Video hot siswi SMP berbuat asusila di kuburan Cina beredar di Youtube. Adegan panas dilakukan di siang bolong. Namun, perbuatan tak senonoh pasangan ABG itu kepergok warga.
Warga lantas merekam pasangan ABG tersebut dalam kondisi tanpa busana sambil mengintrogasinya. Pemeran wanita dalam video hot tersebut disebut-sebut siswi SMP 3.
Video berdurasi 56 detik ini diupload oleh akun Gilman Faza di youtube pada 28 Maret 2017. Hingga Senin (3/4/2017), video hot berjudul ‘kepergok mesum di kuburan cina’ itu sudah dilihat 2.077 kali.
Dalam video panas itu, si pemeran perempuan tampak duduk merapatkan lututnya menutupi bagian intimnya agar tidak terlihat. Sesekali ia tertunduk sambil menangis di depan pacarnya.

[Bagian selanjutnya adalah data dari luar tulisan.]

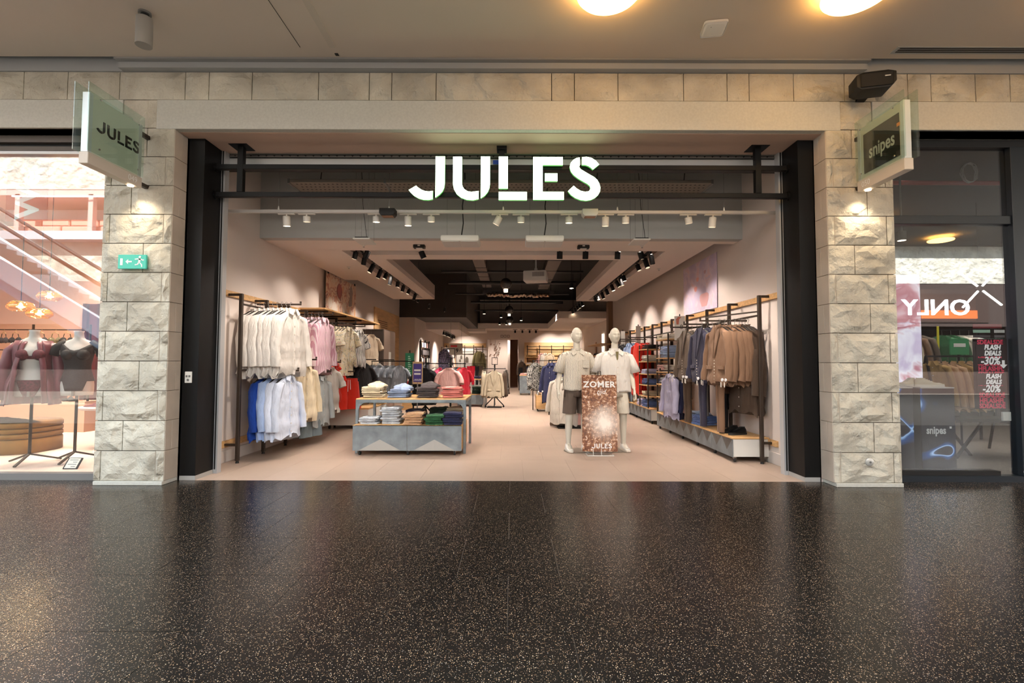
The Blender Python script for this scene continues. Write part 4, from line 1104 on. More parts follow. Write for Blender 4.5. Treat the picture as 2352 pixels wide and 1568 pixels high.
M_suede = mat('cream_suede', (226, 214, 190), .8); M_gum = mat('cream_sole', (230, 224, 212), .6)
shoe('cream sneaker on the snipes plinth, toe towards the stone pier', (5.22, 6.32, 1.06), R(-70), M_suede, M_gum)
shoe('cream sneaker on the snipes plinth beside its mate, toe towards the door', (5.16, 6.24, 1.06), R(60), M_suede, M_gum)
# deals poster on the door glass
t = thing('deals_poster', 'black and pink FLASH DEALS poster with minus 30% and 20% on the door glass', 'poster', (5.61, 5.70, .84))
MB().box(-.20, .20, 0, .006, -.02, .80).build('poster_sheet', mat('poster_black', (38, 18, 24), .5), t)
M_pinkink = mat('pink_ink_glow', (206, 52, 84), .5, emit=((206, 52, 84), .25)); M_wi2 = mat('poster_white_glow', (240, 236, 236), .5, emit=((240, 236, 236), .3))  # both inks glow faintly, brightness put into the print
for k in range(13): lettering(('SDEALSDE', 'HFLASHFL')[k % 2], .072, M_pinkink, t, (0, -.003, .015 + k * .062), name='pink_text', sx=.92, font_bold=.003)
for z, s, sz in ((.70, 'FLASH', .075), (.63, 'DEALS', .075), (.54, '-30%', .125), (.36, 'FLASH', .07), (.295, 'DEALS', .07), (.215, '-20%', .115)):
    MB().box(-.17, .19, -.0045, -.0035, z - .036, z + .036).build('text_panel', mat('poster_black', (38, 18, 24), .5), t)
    lettering(s, sz, M_wi2, t, (.02 if sz < .1 else -.01, -.007, z), name='white_text', sx=.9, font_bold=.004, shear=.2)
MB().prism([(.13, .55), (.13, .50), (.10, .50), (.145, .455), (.19, .50), (.16, .50), (.16, .55)], -.006, -.0045).build('arrow', M_wi2, t)
t = thing('notice_stickers', 'green and white notice stickers above the deals poster on the door', 'sticker', (5.61, 5.70, 1.67))
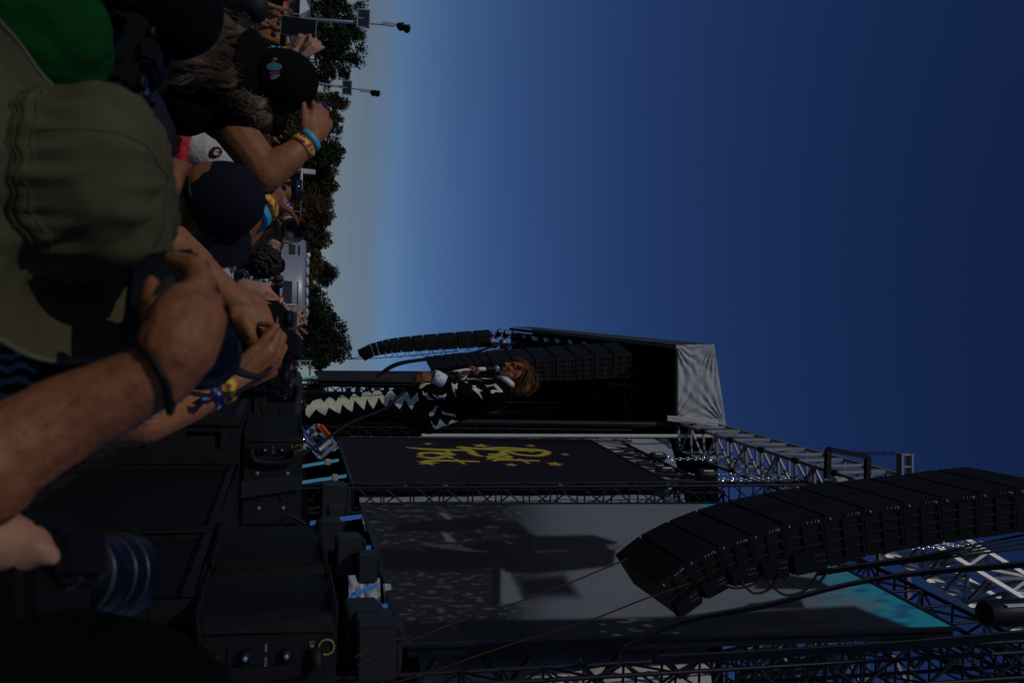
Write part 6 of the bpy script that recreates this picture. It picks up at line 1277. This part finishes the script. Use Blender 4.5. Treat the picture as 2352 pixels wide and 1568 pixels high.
RB = FR((Q(320, 1312, 1.05) - Q(100, 1312, .90)).normalized(), (-.3, -.85, .2)); T = lambda x, y, z: Q(105, 1320, .90) + RB @ V((x, y, z)); BM = MATS['camera_black']
m = MB(); m.box(T(-.03, 0, 0), (.10, .10, .075), RB); m.build('body', BM, bc, bevel=.012)
m = MB(); m.box(T(-.02, .01, .045), (.07, .05, .02), RB); m.build('viewfinder', BM, bc, bevel=.008)
RL = RB @ Matrix(((0, 0, 1), (0, 1, 0), (-1, 0, 0)))
m = MB(); m.lathe(T(.02, 0, -.004), RL, [(.034, 0), (.036, .03), (.040, .034), (.040, .065), (.037, .068), (.042, .075), (.044, .115), (.040, .115), (.038, .10), (0, .095)], 40); m.build('lens_barrel', MATS['lens_navy'], bc, True)
m = MB()
for z, r in ((.032, .0405), (.071, .0405), (.09, .0435)): m.lathe(T(.02, 0, -.004), RL, [(r, z), (r + .0008, z + .001), (r + .0008, z + .002), (r, z + .0025)], 40)
m.build('lens_ring', M('ring_dark', (.06, .06, .07), .35, .5), bc, True)
for (px, py, r) in ((112, 1290, .007), (66, 1320, .010), (40, 1300, .008), (100, 1345, .009), (140, 1318, .018), (75, 1352, .006), (16, 1328, .009)):
    m = MB(); m.lathe(Q(px, py, .865), ZR((-.1, -.9, .3)), [(r, 0), (r, .007), (r * .8, .009)], 20); m.build('dial', M('dial_dark', (.05, .05, .055), .3, .5), bc, True)
    m = MB(); m.lathe(Q(px, py, .863), ZR((-.1, -.9, .3)), [(r * .5, .006), (r * .5, .0105)], 12); m.build('dial_cap', CHR if r < .01 else BM, bc, True)
# person in a knitted black and white top below the forearm
kp = thing('person', 'person in a black and white striped knit top below the foreground forearm', 'person', V((Q(0, 880, 1.2).x, 1.2, 0)))
hc = Q(130, 850, 1.25); prim = head_prims(hc, (.5, .8, 0), (0, 0, 1), .98, Q(10, 865, 1.22)) + [('c', Q(10, 865, 1.22), Q(-150, 880, 1.22), .065, .10)]
organic('body', prim, .008, SK['brown'], kp, 2); organic('hair', [('e', hc + V((0, -.02, .03)), (.095, .105, .11)), ('c', hc + V((.03, -.03, 0)), hc + V((.05, -.02, -.12)), .07, .05)], .012, HAIRB, kp, 2)
organic('knit_top', [('c', Q(-40, 905, 1.18), Q(-60, 830, 1.2), .075, .07), ('c', Q(-40, 905, 1.18), Q(-300, 900, 1.2), .09, .14), ('c', Q(5, 905, 1.16), Q(60, 950, 1.16), .05, .06)], .01, M('knit', (.01, .01, .012), .9, 0, 0, 22, .8, 80, kind='weave', col2=(.35, .36, .40), thr=.6, soft=.1, aniso=(1, 1, 3)), kp, 2)
# raised tattooed arm with a phone in front of the coach
ta = thing('person', 'person behind the tanned hands, a tattooed forearm raised with wristbands and an open hand', 'person', V((Q(590, 720, 4.2).x, 4.2, 0)))
wt = Q(640, 705, 4.2); hc = Q(575, 745, 4.3); prim = head_prims(hc, (.5, .8, 0), (0, 0, 1), 1.0, hc + V((0, 0, -.18))) + [('c', hc + V((0, 0, -.18)), hc + V((0, 0, -.4)), .08, .13), ('c', Q(560, 665, 4.2), Q(600, 672, 4.2), .048, .05), ('c', Q(596, 672, 4.2), wt, .05, .034)]
prim += hand(wt, (Q(660, 728, 4.2) - wt), V((.3, -.9, .3)), V((-.3, -.3, -1)), .19, (15, 25, 20)); w5 = Q(636, 765, 4.15); prim += [('c', Q(580, 800, 4.2), w5, .04, .028)] + hand(w5, (Q(657, 748, 4.15) - w5), V((0, .9, .1)), V((-1, .5, -1)), .18, (12, 15, 12))
organic('body', prim, .007, SK['fair'], ta, 2); tp, T_ = torso(hc + V((0, 0, -.22)), (.4, .9, 0)); organic('shirt', tp, .02, TEE, ta, 2); organic('trousers', lower(T_), .025, MATS['jeans'], ta, 1)
band('wristband', Q(596, 672, 4.2), wt, .88, .039, .02, PINKY, ta); band('wristband', Q(596, 672, 4.2), wt, 1.02, .036, .02, TIED, ta)
bvb = bvh_of([c_ for c_ in COL.objects if c_.parent == ta and c_.name.startswith('body')])
applique('tattoo', [(609, 672), (612, 668), (618, 670), (628, 677), (634, 684), (628, 684), (618, 680), (611, 677)], bvb, M('tattoo_red', (.25, .03, .05), .5), ta, step=1.2, off=.002)
applique('tattoo', [(600, 688), (616, 690), (622, 695), (602, 692)], bvb, M('tattoo_ink', (.03, .03, .04), .5), ta, step=1.2, off=.002)
phone('dark grey phone in a case held between two hands in front of the coach', Q(662, 753, 4.12), Matrix.Rotation(1.57, 3, 'Y'), .074, .15, M('case_grey', (.05, .05, .055), .4))
# ------------------------------------------------------------------ the crowd
def omat(o, mat):
    o.material_slots[0].link = 'OBJECT'; o.material_slots[0].material = mat
DUM = M('cloth_grey', (.06, .06, .06), .9)
def proto_person(pose, vox=.022):
    t = bpy.data.objects.new('person', None); nb = V((0, 0, 1.48)); hc = V((.015, 0, 1.63)); p = head_prims(hc, (1, 0, .05), (0, 0, 1), 1.0, nb)
    tp, T = torso(nb, (1, 0, 0), w=.20); legs = lower(T)
    body = p + [('c', nb, nb + V((0, 0, -.5)), .07, .11)] + [(q[0], q[1], q[2], q[3] * .85, q[4] * .85) for q in legs if q[0] == 'c']
    sl = []
    arms = {'down': [((0, .2, 1.38), (-.02, .26, 1.1), (.10, .24, .86)), ((0, -.2, 1.38), (-.02, -.26, 1.1), (.10, -.24, .86))],
            'up': [((0, .2, 1.38), (.20, .26, 1.28), (.30, .10, 1.62)), ((0, -.2, 1.38), (.20, -.26, 1.28), (.30, -.10, 1.62))],
            'one': [((0, .2, 1.38), (-.02, .26, 1.1), (.2, .12, 1.05)), ((0, -.2, 1.38), (.16, -.24, 1.45), (.22, -.16, 1.74))],
            'cross': [((0, .2, 1.38), (.06, .27, 1.12), (.24, -.02, 1.14)), ((0, -.2, 1.38), (.06, -.27, 1.12), (.24, .04, 1.18))]}[pose]
    for a, e, w_ in arms:
        a, e, w_ = V(a), V(e), V(w_); body += [('c', a, e, .048, .04), ('c', e, w_, .038, .026)]; d = (w_ - e).normalized(); body += [('e', w_ + d * .05, (.03, .03, .05), ZR(d)), ('c', w_ + d * .05, w_ + d * .12, .018, .012), ('c', w_ + d * .02, w_ + d * .07 + V((.03, 0, .01)), .012, .01)]; sl.append(('c', a, a.lerp(e, .62), .065, .058))
    t_ = []
    for nm, pr, v_ in (('body', body, vox * .7), ('shirt', tp + sl, vox), ('trousers', legs, vox)):
        o = organic(nm, pr, v_, None, None, 2); o.data.materials.append(DUM); t_.append(o)
    return t_
PROTO = {k: proto_person(k) for k in ('down', 'up', 'one', 'cross')}
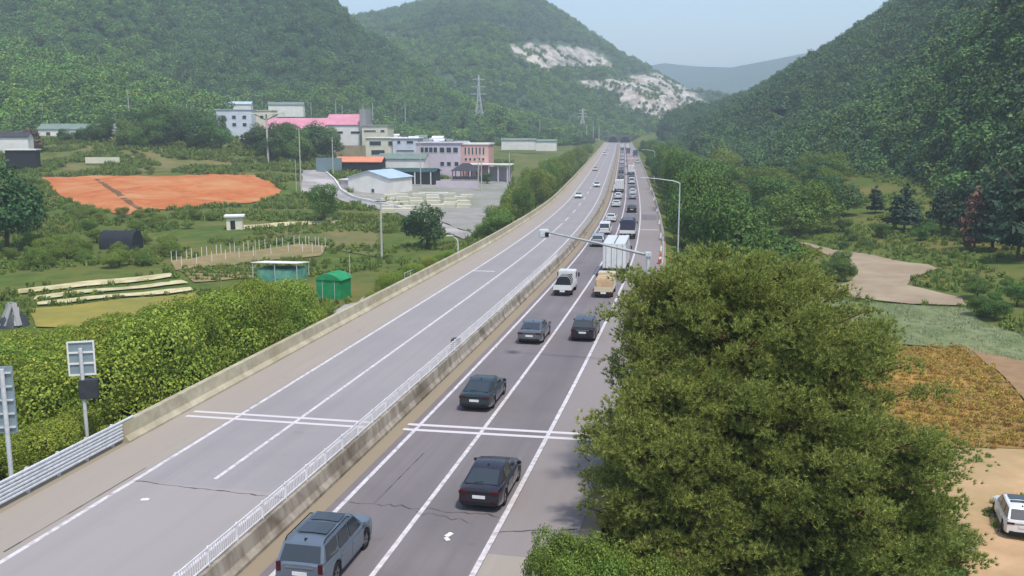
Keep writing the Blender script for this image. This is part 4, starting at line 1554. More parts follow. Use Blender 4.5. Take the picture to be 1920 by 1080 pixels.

Sedangkan pemeran laki-laki tampak duduk santai dan tak berusaha menutupi kemaluannya. Dia juga tampak santai menjawab pertanyaan yang dilontarkan warga.
“Asyiknya main di kuburan Cina gratis, gak usah pake bayar, pake tiket. Tapi efeknya hukum jalurnya coy,” ucap pria yang merekam sambil mengintrogasi pasangan remaja tersebut.
Penelusuran pojoksatu.id, video hot tersebut melibatkan pasangan remaja di Sukabumi Jawa Barat. Video itu sudah diperbincangkan warga Sukabumi sejak November 2016 lalu.
Ketua PGRI Kota Sukabumi Dudung Koswara menyayangkan aksi tersebut terjadi di kalangan pelajar. Hanya, ia tidak bisa menyalahkan siapa pun, baik orang tua maupun sekolah.
“Namun hal ini harus jadi pekerjaan rumah kita bersama, terutama orang tua, sekolah dan guru,” paparnya saat hubungi Radar Sukabumi (grup pojoksatu), Rabu (9/11).
Menurutnya, beredarnya video tersebut ‘menampar’ lembaga pendidikan, orang tua dan masyarakat. Karena dianggap tidak maksimal memberikan pemahaman etika ketika di sekolah.
Orang tua dianggap lebih mementingkan ekonomi daripada anaknya dan masyarakat selalu acuh terhadap lingkungannya.
Padahal, lanjut Dudung, secara bersamaan dunia maya begitu masif melalui teknologi digital yang menggerogoti mental pengetahuan dan karakter generasi muda.
Bagi Dudung, sistem pendidikan seperti apa pun harus bersinergi antara tiga faktor yakni orang tua, sekolah dan masyarakat.
“Berkaca dari kasus ini, kita harus belajar untuk lebih menanamkan perhatian lebih kepada anak-anak kita,” jelasnya.